America’s oldest graduate seminary is once again blazing a trail for other mainline Protestant institutions to follow. But this time it’s a path many would rather not travel.
On Nov. 12, Andover Newton Theological School announced plans to relocate and sell its 20-acre campus in Newton, Mass. The move will be part of “a bold new direction” for the 208-year-old school as it struggles with big deficits.
“God is doing something new in this time,” said Andover Newton President Martin Copenhaver.
“We have to figure out what it is and get with the program.”
Whatever God is doing, it will be with a smaller faculty, lower overhead, and new partnerships. On the table are two options: become embedded within a more stable institution such as Yale Divinity School, where discussions are ongoing, or shift to a lean cooperative learning model. The latter would strip away broad elective offerings, focus on core subjects, and dispatch students to do much of their learning in local congregations.

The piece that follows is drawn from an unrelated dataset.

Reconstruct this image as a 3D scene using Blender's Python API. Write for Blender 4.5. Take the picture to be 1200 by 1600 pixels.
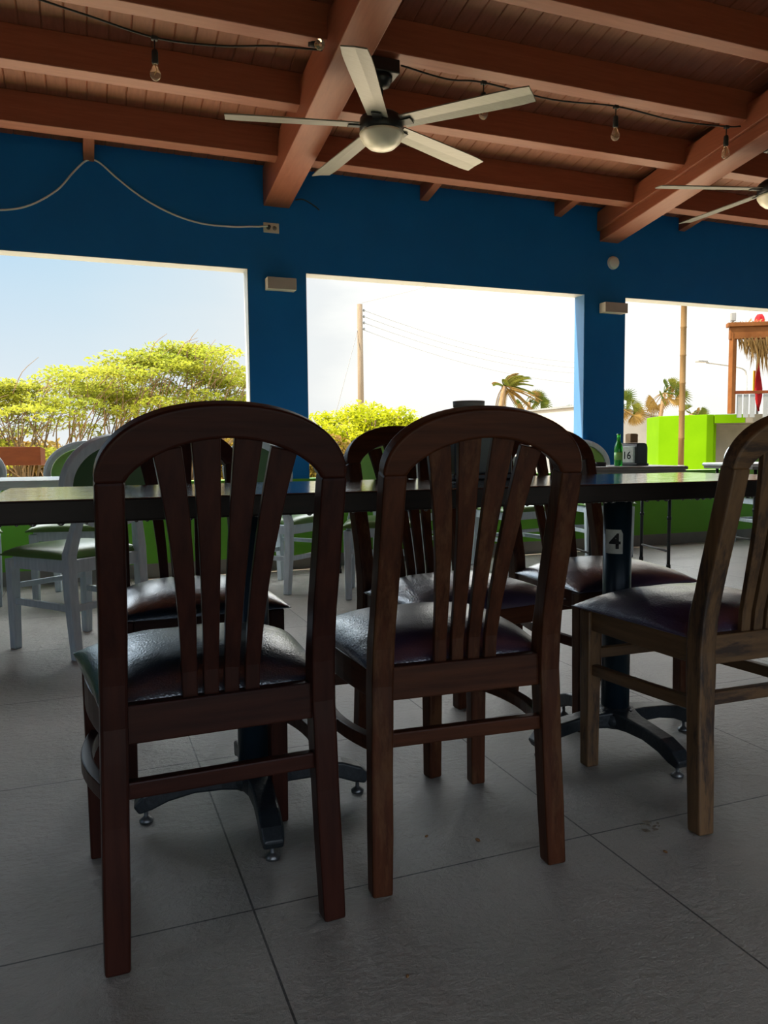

Either way, Andover Newton’s move is likely a harbinger of what lies ahead for about 80 percent of America’s 100 mainline seminaries, according to Daniel Aleshire, executive director of the Association of Theological Schools. Built more than a century ago, they’ve relied primarily on residential education models that are fast becoming unsustainably expensive and ill-suited to current needs.
“Andover Newton is a canary in the mineshaft on the issue of, ‘what is the future of mainline institutions?’” Aleshire said.
“You’re going to see some mainline schools seek to affiliate with other larger institutions. And the primary reason for that is the reduction of their indirect costs.”
Andover Newton is hardly the only seminary seeking new life through restructuring and new efficiencies. On Nov. 9, Bexley Seabury Seminary Federation announced that in 2016 it will shut down operations in Columbus, Ohio and consolidate in Chicago. An Episcopal seminary with a history of moving and merging, Bexley Seabury currently rents space in Chicago from the Evangelical Lutheran Church in America.
But Aleshire says Andover Newton is experiencing something new, namely the fallout from decades of declining membership numbers in mainline denominations. Since 2005, enrollment at mainline Protestant seminaries has fallen by nearly 24 percent, he said, and denominational decline has been a driving factor.
Until recently, mainline seminaries could rely on a combination of endowment proceeds and tuitions from students who expected to land full-time ministry positions after graduation. But now part-time pastorates are increasingly the norm as congregations with dwindling numbers can’t afford full-timers. Fewer would-be pastors want to incur five-figure student loan debt in exchange for a part-time job. So they don’t enroll.
“The headwater has been denominational decline, and the seminaries are further downstream,” Aleshire said.
“But now the effect is prolonged enough and consistent enough and massive enough that it has hit the seminaries.”
Andover Newton’s new direction comes on the heels of 10 years of declining application numbers, which have translated into less revenue to cover myriad fixed costs. Today’s enrollment is 225, mostly part-time students; that’s down from 450 full-timers a generation ago. The school now relies on a mortgage line of credit to pay its bills while trying to preserve its $18 million endowment. Even a shift to a cooperative education model might not be scalable or financially sustainable, according to Copenhaver.
But observers say today’s church needs something new in the form of well-trained pastors who’re unburdened by debt and capable of managing on part-time church salaries. If Andover Newton finds a model to meet those needs, others are apt to follow where it leads.
“It’s just tough for schools that are freestanding,” said Don Richter, associate director of the Louisville Institute, a research center for revitalizing American Christian institutions.
“Unless you’re Princeton Seminary and you’ve got a huge endowment, you’re going to be much better off if you’re a divinity school nested within a university… They’ve got the infrastructure and everything built in.”